The incoming flow of new planets is so rapid that it takes an extraordinary discovery to merit being newsworthy. An Earth-sized planet; or one orbiting its star in the “habitable zone”, where liquid water can exist on its surface; or one so close to its star that its atmosphere is evaporating.

That’s amazing, and perhaps a bit numbing. We can get jaded so quickly sometimes; even I do, and I love exoplanets science. I was reminded of this fact this week when the Exoplanets app on my iPad notified me of the discovery of a new planetary system. Four planets were found orbiting a nearby star, it said, and I smiled a bit. Multiple systems are good; they give us more insight on how planetary systems form and evolve.

I clicked the link to the journal paper describing the discovery, and, in keeping with that ironic theme, it was simultaneously mundane and fascinating. The star, HD 141399, is rather unremarkable in many ways. It’s a bit beefier than the Sun, with a mass 1.14 times as great. It’s about 50% more luminous than the Sun, and appears to be nearing the end of its life as a normal star; in a few tens or hundreds of millions of years it will become a red giant. But for now, it’s pretty much a humdrum star like so many others, living out its quiet life in a sedate backwater of the galaxy.

But it harbors a secret only recently revealed: It hosts four gas giant planets, ranging from about ½ to one-and-a-half times the mass of Jupiter. The inner three have very familiar-sounding orbits: 94, 202, and 1070 Earth days in length; those are not so different from the orbits of the inner planets of our own solar system. The big difference is that in our inner system the planets are small and rocky, while those orbiting HD 141399 are far, far larger.

It was when I read about the fourth planet, HD 141399e, that I was amazed. In mass it’s between Jupiter and Saturn, and has an orbit 740 million kilometers in radius—almost exactly the same as Jupiter’s! That’s actually a rare commodity in exoplanets; most planets we find are either more massive than Jupiter, or far closer to their star, or both. Those kinds of planets are easier to detect, so we’re biased toward finding them. That makes HD 141399e something of a catch.

And it was hard to find. Many planets are found nowadays if they transit their star, physically blocking a bit of light from the star. We see that as a tiny drop in the starlight, and that can be detected using relatively small telescopes. But these planets were found because as they orbit their star they tug on it, and the star makes a little circle every orbit as the planet makes a big one. As the star moves toward and away from Earth over time, there is a tiny Doppler shift in its light due to its changing velocity, and that can be detected, measured, dissected. It reveals the periods and masses of the planets doing the pulling. This takes a much larger telescope, and involves very accurate and painstaking measurements. These measurements are fiendishly difficult to do, and that’s why this method is harder to perform. 

HD 141399 system

The HD 141399 planet orbits (white) overlaid on our solar system (gray). The green area is the habitable zone, where liquid water can exist on a planet. Note how similar HD 141399e's orbit is to Jupiter's.

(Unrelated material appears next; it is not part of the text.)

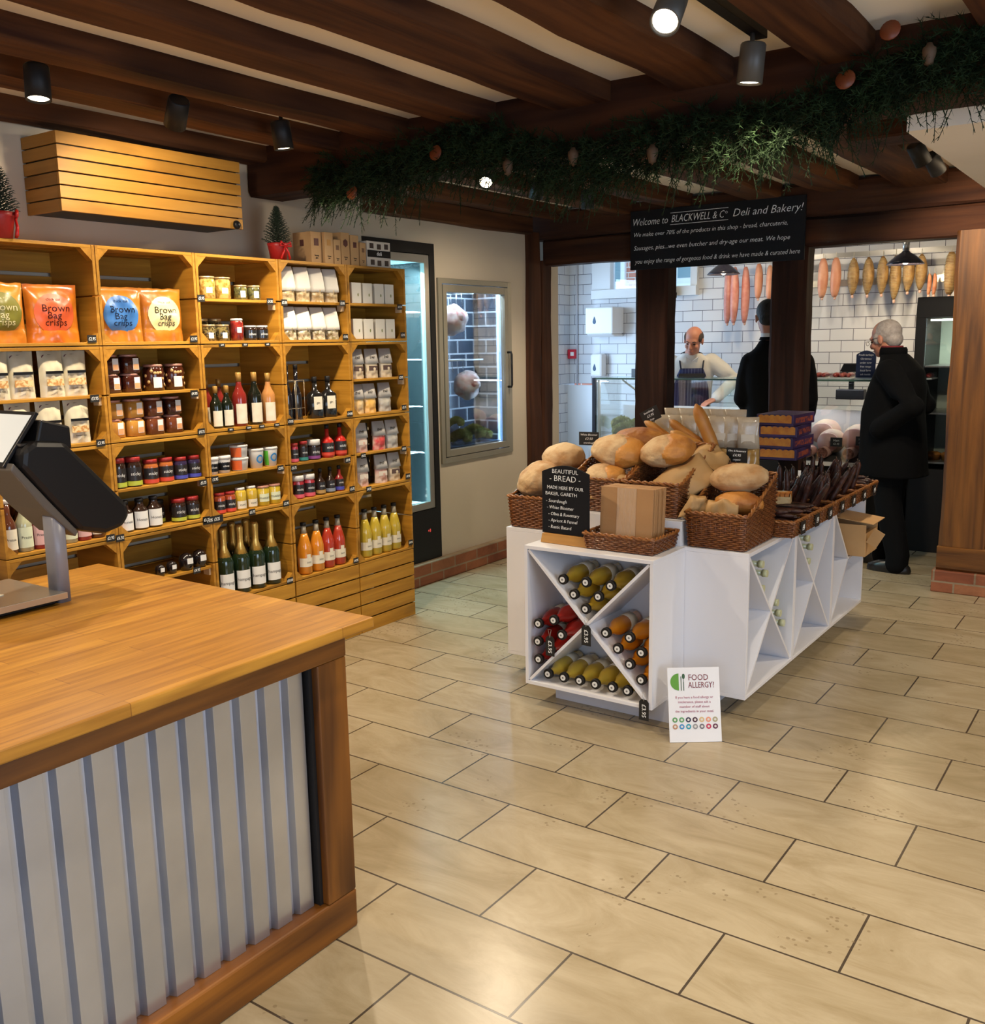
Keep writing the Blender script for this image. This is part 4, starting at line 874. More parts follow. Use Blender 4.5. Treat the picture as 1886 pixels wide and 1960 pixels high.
# ---- price tags (black card, white chalk pen) clipped to crate and shelf edges
TAG = mat('black_card', (0.008, 0.008, 0.008), 0.6)
def make_tag(s, w=0.036, h=0.024):
    def f():
        t = thing('price_tag', cat='price tag'); MB().box(0, 0.0015, -w/2, w/2, -h/2, h/2).build('card', TAG, t)
        text(s, h*0.62, CHALK, (0.0021, 0, -0.0005), FACE_X, t, shear=0.15, xs=0.78 if len(s) < 7 else 0.7); return t
    return f
TAGS = [(2.346, 1.639, '£2.95', 'at the right of the crate with two crisp bags'), (2.849, 1.635, '£2.95', 'right of the yellow badge crisps'), (2.335, 1.399, '£3.95', 'on the shelf under the nut pouches'),
 (2.831, 1.393, '£4.95', 'on the shelf under the pickled onions'), (2.345, 1.216, '£3.95', 'below the lower nut pouches'), (2.856, 1.218, '£4.75', 'right of the honey jars'), (2.846, 0.985, '£3.75', 'on the shelf under the blue band jars'),
 (2.352, 0.814, '£2.95', 'right of the cordial bottles'), (2.397, 0.806, '£6.50', 'left below the squat white label bottles'), (2.850, 0.812, '£3.75', 'right of the low lime band jars'), (2.777, 0.588, '£4.95', 'under the dark puddings'),
 (2.905, 1.814, '£3.95', 'left end of the pale fruit jar shelf'), (3.313, 1.809, '£4.50', 'right end of the olive jar shelf'), (3.006, 1.606, '£3.95', 'first of three under the caper jars'), (3.142, 1.606, '£3.50', 'middle of three under the caper jars'),
 (3.282, 1.606, '£4.95', 'last of three under the tapenade jars'), (3.025, 1.214, '£9.95', 'leftmost of four under the wine'), (3.134, 1.214, '£12.95', 'second of four under the wine'), (3.216, 1.214, '£14.95', 'third of four under the wine'),
 (3.313, 1.214, '£12.95', 'rightmost of four under the wine'), (3.405, 1.806, '£3.50', 'left end of the white bag shelf'), (3.814, 1.811, '£3.95', 'right end of the white bag shelf'), (3.827, 1.638, '£3.95', 'right of the lower white bags'),
 (4.277, 1.800, '£2.75', 'right end of the carton shelf'), (4.296, 1.645, '£2.95', 'right of the lower cartons'), (4.267, 1.408, '£3.95', 'right end of the cream snack bag shelf'), (4.286, 1.237, '£3.75', 'right of the orange snack bags'),
 (3.835, 1.232, '£34.00', 'right of the black flasks'), (3.405, 1.223, '£9.95', 'left of the framed bottles'), (3.321, 0.997, '£2.95', 'right end of the tub shelf'), (2.914, 0.992, '£3.95', 'left end of the tub shelf'),
 (3.345, 0.816, '£3.95', 'right of the mustard jars'), (3.123, 0.806, '£3.75', 'middle, under the lemon curd jars'), (3.804, 0.985, '£3.95', 'right end of the ketchup shelf'), (3.410, 0.988, '£3.75', 'left end of the ketchup shelf'),
 (3.828, 0.825, '£3.75', 'right of the blue band sauce bottle'), (4.273, 1.000, '£4.95', 'right end of the red snack bag shelf'), (3.928, 0.995, '£4.75', 'left end of the pink snack bag shelf'), (4.300, 0.837, '£4.95', 'right of the lower pink bags'),
 (3.962, 0.806, '£4.50', 'left, under the lower pink bags'), (3.342, 0.418, '£29.00', 'right of the sparkling wine'), (3.834, 0.426, '£4.95', 'right of the red juice'), (4.306, 0.442, '£4.95', 'right of the yellow juice')]
for y, z, s, wh in TAGS:
    small = 'under the wine' in wh or 'of three' in wh
    put('tag'+s+('s' if small else ''), make_tag(s, 0.034 if small else 0.040, 0.016 if small else 0.030), (XC+0.0005, y, z), 'black price tag '+wh, 'black price tags on the crates')
put('tagwide', make_tag('£4.95  £3.25', 0.115, 0.034), (XC+0.0005, 2.888, 0.806), 'double width black price tag below the small red jars', 'black price tags on the crates')
# ================================================================== COUNTER (left foreground)
OAKY = wood('worktop_oak_along_y', (0.46, 0.22, 0.05), (0.62, 0.34, 0.095), 'y', 0.38, 1.0, 0.12, c3=(0.38, 0.17, 0.04))
def plankmat():
    """oak staves: brick-laid blocks along y with grain"""
    m = brickmat('worktop_oak_staves', (0.40, 0.175, 0.018), (0.52, 0.25, 0.032), (0.26, 0.10, 0.012), 0.62, 0.062, 0.0010, 'yx', (0.1, 0.02), rough=0.34, bump=0.1, offset=0.37)
    nt = m.node_tree; N = nt.nodes; L = nt.links; b = N['Principled BSDF']
    src = b.inputs['Base Color'].links[0].from_socket
    tc = N.new('ShaderNodeTexCoord'); mp = N.new('ShaderNodeMapping'); mp.inputs['Scale'].default_value = (26, 1.8, 26); L.new(tc.outputs['Object'], mp.inputs[0])
    n = N.new('ShaderNodeTexNoise'); n.inputs['Scale'].default_value = 2; n.inputs['Detail'].default_value = 6; L.new(mp.outputs[0], n.inputs['Vector'])
    cr = N.new('ShaderNodeValToRGB'); cr.color_ramp.elements[0].position = 0.35; cr.color_ramp.elements[1].position = 0.65
    cr.color_ramp.elements[0].color = (0.66, 0.60, 0.52, 1); cr.color_ramp.elements[1].color = (1, 1, 1, 1); L.new(n.outputs['Fac'], cr.inputs[0])
    mx = N.new('ShaderNodeMixRGB'); mx.blend_type = 'MULTIPLY'; mx.inputs[0].default_value = 1; L.new(src, mx.inputs[1]); L.new(cr.outputs[0], mx.inputs[2]); L.new(mx.outputs[0], b.inputs['Base Color'])
    return m
FRM_Y = wood('stained_frame_along_y', (0.075, 0.022, 0.003), (0.27, 0.095, 0.010), 'y', 0.45, 0.6, 0.3)
FRM_Z = wood('stained_frame_along_z', (0.075, 0.022, 0.003), (0.27, 0.095, 0.010), 'z', 0.45, 0.6, 0.3)
t = thing('shop_counter', 'counter with pale oak top and corrugated metal front at the left', 'counter', (0, 0, 0))
MB().box(-2.925, -1.69, -1.6, 1.85, 0.857, 0.887).build('worktop', plankmat(), t, 0.004)
MB().box(-2.86, -1.835, -1.55, 1.78, 0.0, 0.856).build('carcass', FRM_Y, t)
MB().box(-1.815, -1.746, -1.55, 1.797, 0.785, 0.8565).build('top_rail', FRM_Y, t, 0.004)
MB().box(-1.815, -1.746, -1.55, 1.797, 0.0, 0.112).build('base_rail', FRM_Y, t, 0.006)
MB().box(-1.815, -1.747, 1.690, 1.796, 0.1125, 0.7845).build('corner_post', FRM_Z, t, 0.004)
MB().box(-1.80, -1.768, 1.678, 1.6895, 0.1125, 0.7845).build('shadow_gap_strip', BLACKM, t)
m = MB(); vs = []; fs = []; prof = []; y = -1.52; P = 0.0785
while y < 1.66:
    prof += [(y, 0.0), (y+0.048, 0.0), (y+0.055, -0.019), (y+0.0710, -0.019)]; y += P
for yy, dx in prof: vs += [(-1.783+dx, yy, 0.1125), (-1.783+dx, yy, 0.7845)]
for k in range(len(prof)-1): fs.append((2*k, 2*k+2, 2*k+3, 2*k+1))
cm = mat('galvanised_sheet', (0.46, 0.50, 0.60), 0.28, metal=0.9, col2=(0.56, 0.60, 0.70), ns=4, bump=0.03, bs=8)
o = m.add(vs, fs, False).build('corrugated_panel', cm, t); o.modifiers.new('thick', 'SOLIDIFY').thickness = 0.001
b = o.modifiers.new('round', 'BEVEL'); b.width = 0.004; b.segments = 3

# ---- the till: a touch screen on a printer body, on a grey arm over a steel tray
t = thing('till', 'black touch screen till on a grey arm at the left of the counter', 'till', (-2.58, 1.50, 0.887))
MB().loft([((0, 0.0, 0.0), (1, 0, 0), 0.030, (0, 1, 0), 0.020), ((0, 0.003, 0.29), (1, 0, 0), 0.030, (0, 1, 0), 0.020)], 16, pw=5).build('arm', mat('grey_arm_plastic', (0.20, 0.20, 0.23), 0.35), t)
P2 = lambda y, z: (y-1.50, z-0.887)
body = [P2(1.41, 1.335), P2(1.445, 1.355), P2(1.535, 1.345), P2(1.715, 1.145), P2(1.722, 1.105), P2(1.695, 1.075), P2(1.635, 1.063), P2(1.555, 1.085), P2(1.475, 1.185), P2(1.40, 1.285)]
MB().prism(body, -0.17, 0.045, 'x').build('display_housing', BLACK, t, 0.016)
MB().prism([P2(1.385, 1.300), P2(1.475, 1.185), P2(1.555, 1.085), P2(1.545, 1.070), P2(1.462, 1.160), P2(1.375, 1.280)], -0.155, 0.035, 'x').build('grey_underside', mat('grey_shell', (0.085, 0.075, 0.065), 0.4), t, 0.004)
MB().box(-0.05, 0.025, -0.085, -0.030, 0.452, 0.4585, Matrix.Translation((0, 0.0, 0.003))).build('printer_slot', mat('dark_gloss', (0.03, 0.03, 0.03), 0.12), t)
MB().prism([P2(1.46, 1.345), P2(1.48, 1.41), P2(1.565, 1.385), P2(1.565, 1.32)], -0.17, 0.025, 'x').build('screen_support', BLACK, t, 0.006)
s = MB().prism([P2(1.370, 1.29), P2(1.378, 1.285), P2(1.488, 1.425), P2(1.479, 1.431)], -0.26, 0.005, 'x').build('screen_bezel', BLACK, t, 0.002)
nx = Vector((0, -(1.431-1.29), (1.479-1.370))).normalized()
c0 = Vector((-0.1275, (1.3745+1.4835)/2-1.5, (1.2875+1.428)/2-0.887))
MB().add([c0+Vector((sx*0.122, 0, 0))+Vector((0, 0.0545, 0.0702))*sy*0.86+nx*0.0058 for sx, sy in ((-1, -1), (1, -1), (1, 1), (-1, 1))], [(0, 1, 2, 3)]).build('lit_screen', mat('lit_screen', (0.5, 0.5, 0.48), 0.2, emis=(0.75, 0.78, 0.74), es=0.45), t)
t = thing('weighing_tray', 'steel weighing tray with black base beneath the till', 'scales', (-2.60, 1.30, 0.887))
MB().box(-0.22, 0.05, -0.36, 0.17, 0.002, 0.024).build('scale_base', BLACK, t, 0.004)
MB().box(-0.23, 0.075, -0.37, 0.19, 0.030, 0.036).box(0.072, 0.078, -0.37, 0.19, 0.018, 0.036).build('tray_plate', mat('tray_steel', (0.55, 0.50, 0.44), 0.25, metal=0.8), t, 0.001)
MB().box(-0.18, 0.03, -0.30, 0.12, 0.0242, 0.0298).build('load_pad', BLACKM, t)
m = thing('receipt_slip', 'small printed paper slip lying on the weighing tray', 'paper', (-2.66, 1.28, 0.9235), 0.4)
MB().box(-0.05, 0.05, -0.08, 0.08, 0, 0.0015).build('paper', CREAML, m)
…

But even all this wasn’t what really stunned me when I read about this fourth planet. It was the orbital period: 3717 days, or 10 years (again, very close to Jupiter’s 12 year period). That means that even though the astronomers have been observing this star for a decade, they have only barely covered one orbit of the planet. And the amount it tugs on the star is very small; the star’s speed as it makes its little circle is a mere 8 meters/sec: about 30 km/hr. I can ride my bicycle that fast!

Detecting it at all was a phenomenal piece of work. And this planet (along with its sisters) will help us understand how planets form, how their orbits evolve over time, and give us insight into our own solar system.

And that is, in my eye, what makes this ordinary star so extraordinary. Remember, this is just another star in the galaxy; there are billions just like it that you’d never notice sweeping the sky with your binoculars. But, like so many others, when you plumb its depths you find hidden treasures, planets both familiar and alien. And we can now do this, routinely.

We live in a time of wonder. Don’t ever, ever forget that.